Matthew McCullough argues that beyond-the-Standard Model physics may be most strongly expressed in the Higgs self-coupling.
What are the microscopic origins of the Higgs boson? As long as we lack the short-wavelength probes needed to study its structure directly, our best tool to confront this question is to measure its interactions.
Let’s consider two with starkly contrasting experimental prospects. The coupling of the Higgs boson to two Z bosons (HZZ) has been measured with a precision of around 5%, increasing to around 1.3% by the end of High-Luminosity LHC (HL-LHC) operations. The Higgs boson’s self-coupling (HHH) has so far only been measured with a precision of the order of several hundred percent, improving to around the 50% level by the end of HL-LHC operations – though it’s now rumoured that this latter estimate may be too pessimistic.
Good motives
As HZZ can be measured much more precisely than HHH, is it the more promising window beyond the Standard Model (SM)? An agnostic might say that both measurements are equally valuable, while a “top down” theorist might seek to judge which theories are well motivated, and ask how they modify the two couplings. In supersymmetry and minimal composite Higgs models, for example, modifications to HZZ and HHH are typically of a similar magnitude. But “well motivated” is a slippery notion and I don’t entirely trust it.
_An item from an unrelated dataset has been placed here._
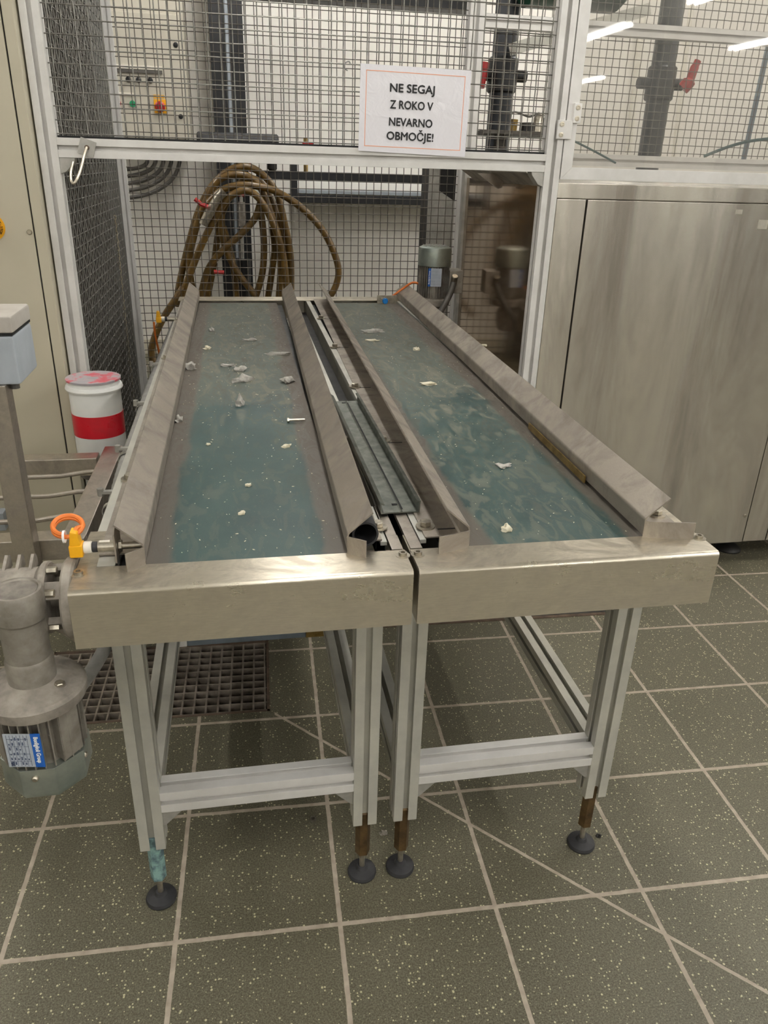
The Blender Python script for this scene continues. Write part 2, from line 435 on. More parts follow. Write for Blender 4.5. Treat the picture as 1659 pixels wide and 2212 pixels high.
def weave(mb, o, u, v, W, H, pitch=.0305, r=.0016, n=5):
    """crimped woven wire panel"""
    o, u, v = Vector(o), Vector(u), Vector(v); nrm = u.cross(v).normalized()
    nu, nv = max(1, int(W / pitch)), max(1, int(H / pitch))
    du, dv = (W - nu * pitch) / 2, (H - nv * pitch) / 2; amp = r * .95
    for i in range(nu + 1):
        x = du + i * pitch
        pts = [o + u * x]
        for j in range(nv + 1): pts.append(o + u * x + v * (dv + j * pitch) + nrm * (amp if (i + j) % 2 else -amp))
        pts.append(o + u * x + v * H)
        mb.tube(pts, r, n, caps=False)
    for j in range(nv + 1):
        y = dv + j * pitch
        pts = [o + v * y]
        for i in range(nu + 1): pts.append(o + v * y + u * (du + i * pitch) - nrm * (amp if (i + j) % 2 else -amp))
        pts.append(o + v * y + u * W)
        mb.tube(pts, r, n, caps=False)
    return mb

# ------------------------------------------------------------------ photo -> world helper for background pieces that stand on a known plane
CP = Vector((-0.224, -1.091, 1.298))
def onY(u, v, y):
    dx, dy, dz = (u - 829.5) / 1659.963, -(v - 1106) / 1659.963, -1.0
    d = Vector([r[0] * dx + r[1] * dy + r[2] * dz for r in RT])
    return CP + d * ((y - CP.y) / d.y)

# ================================================================== SETTING
TH = math.radians(1.75); S = .30
def tile2w(px, py):
    x, y = px - 2.30, py - .37
    return S * (math.cos(TH) * x + math.sin(TH) * y), S * (-math.sin(TH) * x + math.cos(TH) * y)
FL = tile2w(0, 0)
def w2obj(x, y):   # world -> floor object coordinates
    x, y = x - FL[0], y - FL[1]
    return math.cos(TH) * x - math.sin(TH) * y, math.sin(TH) * x + math.cos(TH) * y
_a = w2obj(-.185, .515); _b = w2obj(.627, -.356); DIAG = (*_a, *_b)
M['floor'] = floor_mat()
gx0, gy0 = w2obj(-.80, .535); gx1, gy1 = w2obj(-.186, .86); gy0 = w2obj(-.5, .535)[1]; gy1 = w2obj(-.4, .858)[1]
X0, X1, Y0, Y1 = -4.2, 9.2, -14.5, 5.4
mb = MB()
xs = [X0, gx0, gx1, X1]; ys = [Y0, gy0, gy1, Y1]
vs = [(x, y, 0) for y in ys for x in xs]
fs = [(j*4+i, j*4+i+1, (j+1)*4+i+1, (j+1)*4+i) for j in range(3) for i in range(3) if not (i == 1 and j == 1)]
mb.add(vs, fs)
fo = struct('floor', mb, 'floor'); fo.location = (FL[0], FL[1], 0); fo.rotation_euler.z = -TH
# pit below the grating
mb = MB(); d = -.042
vs = [(gx0, gy0, 0), (gx1, gy0, 0), (gx1, gy1, 0), (gx0, gy1, 0), (gx0, gy0, d), (gx1, gy0, d), (gx1, gy1, d), (gx0, gy1, d)]
mb.add(vs, [(4, 5, 6, 7), (0, 1, 5, 4), (1, 2, 6, 5), (2, 3, 7, 6), (3, 0, 4, 7)])
po = struct('trim_1', mb, simple('drain_pit_mud', '#a08f6a', '#6f6a60', .7, 0, 9, lo=.42, hi=.58))
po.location = (FL[0], FL[1], 0); po.rotation_euler.z = -TH

struct('wall_back', MB().box(-4.2, 9.2, 4.65, 4.8, 0, 3.1), 'white_wall')
struct('baseboard_back', MB().box(-4.2, 9.2, 4.625, 4.65, 0, .10), 'plinth', bevel=.004)
struct('wall_left', MB().box(-4.3, -4.2, -14.4, 4.8, 0, 3.1), 'hall')
struct('wall_right', MB().box(9.2, 9.3, -14.4, 4.8, 0, 3.1), 'hall')
struct('wall_front', MB().box(-4.2, 9.2, -14.5, -14.4, 0, 3.1), 'hall')
struct('ceiling', MB().box(-4.3, 9.3, -14.5, 4.8, 3.1, 3.2), 'ceiling')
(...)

Fortunately there is a happy compromise between these perspectives, using the tool of choice of the informed agnostic: effective field theory. It’s really the same physical principle as trying to look within an object when your microscope operates on wavelengths greater than its physical extent. Just as the microscopic structure of an atom is imprinted, at low energies, in its multipolar (dipole, quadrupole and so forth) interactions with photons, so too would the microscopic structure of the Higgs boson leave its trace in modifications to its SM interactions.
All possible coupling modifications from microscopic new physics can be captured by effective field theory and organised into classes of “UV-completion”. UV-completions are the concrete microscopic scenarios that could exist. (Here, ultraviolet light is a metaphor for the short-wavelength probes needed to study the Higgs boson’s microscopic origins in detail.) Scenarios with similar patterns are said to live in the same universality class. Families of universality classes can be identified from the bottom up. A powerful tool for this is naïve dimensional analysis (NDA).
One particularly sharp arrow in the NDA quiver is ℏ counting, which establishes how many couplings and/or ℏs must be present in the EFT modification of an interaction. Couplings tell you the number of fundamental interactions involved. ℏs establish the need for quantum effects. For instance, NDA tells us that the coefficient of the Fermi interaction must have two couplings, which the electroweak theory duly supplies – a W boson transforms a neutron into a proton, and then decays into an electron and a neutrino.
For our purposes, NDA tells us that modifications to HZZ must necessarily involve one more ℏ or two fewer couplings than any underlying EFT interaction that modifies HHH. In the case of one more ℏ, modifications to HZZ could potentially be an entire quantum loop factor smaller than modifications to HHH. In the case of two fewer couplings, modifications to HHH could be as large as a factor g2 greater than for HZZ, where g is a generic coupling. Either way, it is theoretically possible that the BSM modifications could be up to a couple of orders of magnitude greater for HHH than for HZZ. (Naively, a loop factor counts as around 1/16 π2 or about 0.01, and in the most strongly interacting scenarios, g2 can rise to about 16 π2.)
Why does this contrast so strongly with supersymmetry and the minimal composite Higgs? They are simply in universality classes where modifications to HZZ and HHH are comparable in magnitude. But there are more universality classes in heaven and Earth than are dreamt of in our well-motivated scenarios.
Faced with the theoretical possibility of a large hierarchy in coupling modifications, it behoves the effective theorist to provide an existence proof of a concrete UV-completion where this happens, or we may have revealed a universality class of measure zero. But such an example exists: the custodial quadruplet model. I often say it’s a model that only a mother could love, but it could exist in nature, and gives rise to coupling modifications a full loop factor of about 200 greater for HHH than HZZ.
When confronted with theories beyond the SM, all Higgs couplings are not born equal: UV-completions matter. Though HZZ measurements are arguably the most powerful general probe, future measurements of HHH will explore new territory that is inaccessible to other coupling measurements. This territory is largely uncharted, exotic and beyond the best guesses of theorists. Not bad circumstances for the start of any adventure.